§ SET PROBLEM
Whenever a line below holds the word "this", copy that line.
————————
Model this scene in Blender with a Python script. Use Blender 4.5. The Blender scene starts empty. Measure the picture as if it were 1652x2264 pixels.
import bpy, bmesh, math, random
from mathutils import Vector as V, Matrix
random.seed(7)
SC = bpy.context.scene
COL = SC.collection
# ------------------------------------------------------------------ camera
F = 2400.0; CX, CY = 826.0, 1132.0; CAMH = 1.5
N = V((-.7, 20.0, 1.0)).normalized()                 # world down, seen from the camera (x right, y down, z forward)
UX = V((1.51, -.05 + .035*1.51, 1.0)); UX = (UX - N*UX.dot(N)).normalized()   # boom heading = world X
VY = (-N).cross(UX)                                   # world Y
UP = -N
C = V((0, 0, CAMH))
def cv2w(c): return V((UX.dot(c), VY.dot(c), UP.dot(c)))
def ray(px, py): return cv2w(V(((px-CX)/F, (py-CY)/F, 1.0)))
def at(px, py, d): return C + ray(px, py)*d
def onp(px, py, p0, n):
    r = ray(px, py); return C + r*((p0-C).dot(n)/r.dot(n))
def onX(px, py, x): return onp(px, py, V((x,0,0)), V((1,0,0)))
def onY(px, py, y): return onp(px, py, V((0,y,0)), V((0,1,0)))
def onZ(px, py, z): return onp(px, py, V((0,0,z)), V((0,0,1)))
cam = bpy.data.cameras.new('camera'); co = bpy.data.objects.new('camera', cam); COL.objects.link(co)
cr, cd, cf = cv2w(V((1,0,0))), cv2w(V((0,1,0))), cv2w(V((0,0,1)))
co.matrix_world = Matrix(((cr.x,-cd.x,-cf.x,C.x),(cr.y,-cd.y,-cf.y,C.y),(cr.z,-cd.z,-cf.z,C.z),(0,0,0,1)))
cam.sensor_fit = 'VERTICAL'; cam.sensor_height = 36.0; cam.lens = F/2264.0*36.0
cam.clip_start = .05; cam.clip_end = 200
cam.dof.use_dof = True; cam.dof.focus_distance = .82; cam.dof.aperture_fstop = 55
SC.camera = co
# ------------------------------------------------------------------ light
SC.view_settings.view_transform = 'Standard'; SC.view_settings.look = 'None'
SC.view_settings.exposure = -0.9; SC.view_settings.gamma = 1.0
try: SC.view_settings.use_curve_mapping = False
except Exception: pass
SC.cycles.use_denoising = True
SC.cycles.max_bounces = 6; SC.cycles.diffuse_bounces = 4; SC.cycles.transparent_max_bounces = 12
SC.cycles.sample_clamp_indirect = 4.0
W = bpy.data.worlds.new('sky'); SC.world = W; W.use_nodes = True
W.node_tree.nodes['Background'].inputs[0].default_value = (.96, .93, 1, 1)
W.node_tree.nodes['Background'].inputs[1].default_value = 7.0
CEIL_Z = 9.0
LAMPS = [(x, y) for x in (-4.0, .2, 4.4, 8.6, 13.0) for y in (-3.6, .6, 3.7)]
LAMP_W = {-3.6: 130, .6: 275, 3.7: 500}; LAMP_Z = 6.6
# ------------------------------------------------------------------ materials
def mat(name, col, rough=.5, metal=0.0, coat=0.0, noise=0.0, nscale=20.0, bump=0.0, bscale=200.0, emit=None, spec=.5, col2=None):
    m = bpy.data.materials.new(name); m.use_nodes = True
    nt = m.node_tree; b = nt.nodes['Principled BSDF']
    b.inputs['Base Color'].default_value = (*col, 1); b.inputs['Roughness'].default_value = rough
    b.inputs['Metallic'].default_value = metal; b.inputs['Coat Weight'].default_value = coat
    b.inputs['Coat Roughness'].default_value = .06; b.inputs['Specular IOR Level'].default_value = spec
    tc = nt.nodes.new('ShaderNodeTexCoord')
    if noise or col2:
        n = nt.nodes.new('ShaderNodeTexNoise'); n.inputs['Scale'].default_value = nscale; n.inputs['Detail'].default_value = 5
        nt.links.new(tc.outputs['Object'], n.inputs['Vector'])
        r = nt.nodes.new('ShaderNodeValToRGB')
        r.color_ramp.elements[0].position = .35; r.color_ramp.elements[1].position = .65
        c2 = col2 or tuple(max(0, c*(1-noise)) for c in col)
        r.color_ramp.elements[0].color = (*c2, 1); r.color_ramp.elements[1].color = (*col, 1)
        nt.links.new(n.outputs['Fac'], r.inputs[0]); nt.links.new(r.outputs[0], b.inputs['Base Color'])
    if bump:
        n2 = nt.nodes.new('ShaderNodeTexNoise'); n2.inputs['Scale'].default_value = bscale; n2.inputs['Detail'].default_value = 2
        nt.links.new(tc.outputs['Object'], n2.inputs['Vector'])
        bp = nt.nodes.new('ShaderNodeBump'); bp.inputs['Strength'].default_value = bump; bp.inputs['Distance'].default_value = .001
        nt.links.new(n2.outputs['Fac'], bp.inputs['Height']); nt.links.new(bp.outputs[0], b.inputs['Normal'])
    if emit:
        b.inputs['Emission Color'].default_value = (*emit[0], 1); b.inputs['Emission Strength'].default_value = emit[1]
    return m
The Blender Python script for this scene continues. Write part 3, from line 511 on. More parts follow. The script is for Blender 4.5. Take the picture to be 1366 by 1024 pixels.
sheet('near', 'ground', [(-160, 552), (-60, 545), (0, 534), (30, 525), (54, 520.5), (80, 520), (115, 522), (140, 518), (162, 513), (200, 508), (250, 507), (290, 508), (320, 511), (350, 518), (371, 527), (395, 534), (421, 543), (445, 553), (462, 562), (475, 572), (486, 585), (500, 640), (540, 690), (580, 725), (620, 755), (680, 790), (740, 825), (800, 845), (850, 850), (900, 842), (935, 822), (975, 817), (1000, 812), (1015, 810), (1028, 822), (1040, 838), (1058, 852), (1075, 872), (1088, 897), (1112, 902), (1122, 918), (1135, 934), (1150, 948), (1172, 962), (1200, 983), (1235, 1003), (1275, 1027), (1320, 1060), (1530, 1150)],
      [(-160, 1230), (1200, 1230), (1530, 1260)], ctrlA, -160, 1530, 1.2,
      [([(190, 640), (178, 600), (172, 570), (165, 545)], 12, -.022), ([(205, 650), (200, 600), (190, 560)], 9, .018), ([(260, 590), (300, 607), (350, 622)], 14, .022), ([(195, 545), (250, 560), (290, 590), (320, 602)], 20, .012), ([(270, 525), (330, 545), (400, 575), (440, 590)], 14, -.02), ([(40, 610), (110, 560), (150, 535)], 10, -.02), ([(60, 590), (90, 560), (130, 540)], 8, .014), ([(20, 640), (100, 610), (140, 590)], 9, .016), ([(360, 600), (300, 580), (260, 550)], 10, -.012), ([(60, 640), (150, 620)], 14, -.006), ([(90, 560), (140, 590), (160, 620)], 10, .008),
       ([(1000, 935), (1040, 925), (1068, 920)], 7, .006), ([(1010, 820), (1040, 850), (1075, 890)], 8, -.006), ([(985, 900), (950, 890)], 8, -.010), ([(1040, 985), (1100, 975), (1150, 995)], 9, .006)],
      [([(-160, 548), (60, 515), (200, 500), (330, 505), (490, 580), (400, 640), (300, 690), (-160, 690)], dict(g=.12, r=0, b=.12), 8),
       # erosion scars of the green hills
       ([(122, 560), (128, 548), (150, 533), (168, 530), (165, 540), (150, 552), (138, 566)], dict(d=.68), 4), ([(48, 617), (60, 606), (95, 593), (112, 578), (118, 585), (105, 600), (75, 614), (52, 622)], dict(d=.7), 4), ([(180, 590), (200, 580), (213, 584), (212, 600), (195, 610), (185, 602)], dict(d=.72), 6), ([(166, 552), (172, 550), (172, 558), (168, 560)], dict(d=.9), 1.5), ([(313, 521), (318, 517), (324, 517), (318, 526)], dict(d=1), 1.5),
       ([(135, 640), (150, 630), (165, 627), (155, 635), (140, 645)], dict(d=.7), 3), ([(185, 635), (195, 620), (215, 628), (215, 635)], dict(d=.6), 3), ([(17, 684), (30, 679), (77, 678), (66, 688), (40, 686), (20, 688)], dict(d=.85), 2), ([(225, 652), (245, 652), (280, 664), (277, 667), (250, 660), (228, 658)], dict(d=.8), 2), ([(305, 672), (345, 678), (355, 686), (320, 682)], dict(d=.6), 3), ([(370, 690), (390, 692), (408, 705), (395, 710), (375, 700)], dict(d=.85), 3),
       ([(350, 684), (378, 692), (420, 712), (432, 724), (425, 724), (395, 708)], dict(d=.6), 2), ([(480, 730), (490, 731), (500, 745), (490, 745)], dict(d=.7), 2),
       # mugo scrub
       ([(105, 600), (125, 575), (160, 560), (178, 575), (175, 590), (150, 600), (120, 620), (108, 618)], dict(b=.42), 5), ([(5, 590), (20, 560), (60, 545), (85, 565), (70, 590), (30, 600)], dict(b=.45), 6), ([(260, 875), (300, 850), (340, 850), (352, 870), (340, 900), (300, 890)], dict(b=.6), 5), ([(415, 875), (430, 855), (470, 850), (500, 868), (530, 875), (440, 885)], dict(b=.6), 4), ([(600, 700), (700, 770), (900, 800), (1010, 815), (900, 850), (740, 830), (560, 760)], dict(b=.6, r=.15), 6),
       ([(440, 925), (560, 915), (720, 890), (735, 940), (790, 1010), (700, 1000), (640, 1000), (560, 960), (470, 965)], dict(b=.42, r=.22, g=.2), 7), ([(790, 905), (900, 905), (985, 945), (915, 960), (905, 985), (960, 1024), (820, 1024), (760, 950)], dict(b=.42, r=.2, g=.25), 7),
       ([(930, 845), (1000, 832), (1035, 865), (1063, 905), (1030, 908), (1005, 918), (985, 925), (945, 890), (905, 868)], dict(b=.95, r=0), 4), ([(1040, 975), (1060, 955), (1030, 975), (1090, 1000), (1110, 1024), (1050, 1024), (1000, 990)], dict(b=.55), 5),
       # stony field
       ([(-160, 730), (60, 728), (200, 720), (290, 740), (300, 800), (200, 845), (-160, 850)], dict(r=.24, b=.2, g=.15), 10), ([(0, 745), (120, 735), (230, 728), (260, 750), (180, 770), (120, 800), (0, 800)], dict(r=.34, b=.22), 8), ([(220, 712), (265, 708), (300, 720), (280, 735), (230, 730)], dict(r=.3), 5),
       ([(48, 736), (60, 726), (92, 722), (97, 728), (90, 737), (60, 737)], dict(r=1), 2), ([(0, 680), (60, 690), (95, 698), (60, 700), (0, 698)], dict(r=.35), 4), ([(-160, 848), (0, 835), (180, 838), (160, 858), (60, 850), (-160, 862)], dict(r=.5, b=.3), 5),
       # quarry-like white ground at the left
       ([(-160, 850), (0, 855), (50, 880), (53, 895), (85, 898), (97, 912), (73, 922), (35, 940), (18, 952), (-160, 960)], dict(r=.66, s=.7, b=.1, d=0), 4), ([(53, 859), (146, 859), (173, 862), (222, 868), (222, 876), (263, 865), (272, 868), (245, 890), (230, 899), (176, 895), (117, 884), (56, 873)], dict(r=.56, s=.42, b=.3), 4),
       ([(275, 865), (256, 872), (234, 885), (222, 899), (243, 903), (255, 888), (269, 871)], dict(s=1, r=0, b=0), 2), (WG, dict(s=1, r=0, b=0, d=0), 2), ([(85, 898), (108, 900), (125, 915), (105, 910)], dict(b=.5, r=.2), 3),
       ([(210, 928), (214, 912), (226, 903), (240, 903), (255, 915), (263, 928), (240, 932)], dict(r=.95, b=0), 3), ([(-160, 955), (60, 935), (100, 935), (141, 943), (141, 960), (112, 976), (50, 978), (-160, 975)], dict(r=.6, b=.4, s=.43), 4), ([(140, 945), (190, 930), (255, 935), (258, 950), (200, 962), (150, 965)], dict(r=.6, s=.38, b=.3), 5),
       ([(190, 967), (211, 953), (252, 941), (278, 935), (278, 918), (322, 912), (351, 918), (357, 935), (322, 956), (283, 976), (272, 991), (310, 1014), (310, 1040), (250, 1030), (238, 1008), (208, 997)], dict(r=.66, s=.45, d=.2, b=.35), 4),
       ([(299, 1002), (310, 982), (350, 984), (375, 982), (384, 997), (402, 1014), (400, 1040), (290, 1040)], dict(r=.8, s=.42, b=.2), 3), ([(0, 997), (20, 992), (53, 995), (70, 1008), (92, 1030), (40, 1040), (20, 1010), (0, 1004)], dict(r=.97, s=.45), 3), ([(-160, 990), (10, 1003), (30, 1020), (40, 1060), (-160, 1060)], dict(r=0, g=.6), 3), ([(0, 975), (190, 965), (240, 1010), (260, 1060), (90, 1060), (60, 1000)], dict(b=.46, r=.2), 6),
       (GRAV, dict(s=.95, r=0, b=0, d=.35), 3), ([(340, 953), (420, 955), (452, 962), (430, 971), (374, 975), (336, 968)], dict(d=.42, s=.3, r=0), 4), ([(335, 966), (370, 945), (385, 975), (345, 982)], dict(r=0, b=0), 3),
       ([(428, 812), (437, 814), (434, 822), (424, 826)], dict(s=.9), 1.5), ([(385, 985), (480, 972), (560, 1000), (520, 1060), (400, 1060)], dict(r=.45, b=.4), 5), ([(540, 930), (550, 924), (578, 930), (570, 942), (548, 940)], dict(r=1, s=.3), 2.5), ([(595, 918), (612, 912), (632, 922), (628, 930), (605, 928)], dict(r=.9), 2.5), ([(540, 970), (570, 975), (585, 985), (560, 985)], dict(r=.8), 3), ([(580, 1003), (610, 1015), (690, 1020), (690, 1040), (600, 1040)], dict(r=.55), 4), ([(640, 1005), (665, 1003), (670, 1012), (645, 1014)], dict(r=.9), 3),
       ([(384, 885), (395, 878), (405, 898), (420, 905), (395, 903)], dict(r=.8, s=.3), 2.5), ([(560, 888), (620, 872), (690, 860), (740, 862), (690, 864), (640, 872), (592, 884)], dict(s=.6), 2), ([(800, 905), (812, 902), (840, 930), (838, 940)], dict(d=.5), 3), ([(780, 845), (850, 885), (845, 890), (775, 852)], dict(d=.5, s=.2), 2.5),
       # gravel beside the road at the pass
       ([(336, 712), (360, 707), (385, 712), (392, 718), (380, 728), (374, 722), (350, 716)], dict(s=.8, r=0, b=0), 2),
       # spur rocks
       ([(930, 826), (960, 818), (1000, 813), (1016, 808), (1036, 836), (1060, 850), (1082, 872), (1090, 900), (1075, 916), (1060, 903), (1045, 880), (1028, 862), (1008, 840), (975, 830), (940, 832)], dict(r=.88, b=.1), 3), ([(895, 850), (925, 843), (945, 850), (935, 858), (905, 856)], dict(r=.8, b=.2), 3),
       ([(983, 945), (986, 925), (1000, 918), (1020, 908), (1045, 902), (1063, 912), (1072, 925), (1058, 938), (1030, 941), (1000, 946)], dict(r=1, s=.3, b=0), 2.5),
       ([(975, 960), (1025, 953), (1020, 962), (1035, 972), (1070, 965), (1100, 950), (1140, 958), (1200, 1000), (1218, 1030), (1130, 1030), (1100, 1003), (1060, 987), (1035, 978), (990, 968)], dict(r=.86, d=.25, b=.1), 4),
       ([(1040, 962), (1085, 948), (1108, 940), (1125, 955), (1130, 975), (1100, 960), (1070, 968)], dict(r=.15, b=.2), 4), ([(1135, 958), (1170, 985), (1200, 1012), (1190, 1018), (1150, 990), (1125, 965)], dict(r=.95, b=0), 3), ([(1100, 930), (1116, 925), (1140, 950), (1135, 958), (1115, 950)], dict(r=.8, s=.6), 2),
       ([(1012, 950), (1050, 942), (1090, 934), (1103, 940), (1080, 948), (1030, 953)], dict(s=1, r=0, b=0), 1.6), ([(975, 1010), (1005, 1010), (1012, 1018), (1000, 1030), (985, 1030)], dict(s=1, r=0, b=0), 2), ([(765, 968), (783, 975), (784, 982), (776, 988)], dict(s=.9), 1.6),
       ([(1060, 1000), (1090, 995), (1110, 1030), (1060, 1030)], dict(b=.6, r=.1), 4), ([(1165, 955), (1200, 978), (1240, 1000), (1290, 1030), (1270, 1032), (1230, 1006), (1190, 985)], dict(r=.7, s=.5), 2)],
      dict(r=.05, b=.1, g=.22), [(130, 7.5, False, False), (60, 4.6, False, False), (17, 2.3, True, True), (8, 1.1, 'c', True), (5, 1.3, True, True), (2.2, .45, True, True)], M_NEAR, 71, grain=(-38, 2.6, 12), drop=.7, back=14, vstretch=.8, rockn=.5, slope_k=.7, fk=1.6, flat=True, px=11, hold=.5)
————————
§ CORRECT RESULT
Model this scene in Blender with a Python script. Use Blender 4.5. The Blender scene starts empty. Measure the picture as if it were 1652x2264 pixels.
The Blender Python script for this scene continues. Write part 3, from line 511 on. More parts follow. The script is for Blender 4.5. Take the picture to be 1366 by 1024 pixels.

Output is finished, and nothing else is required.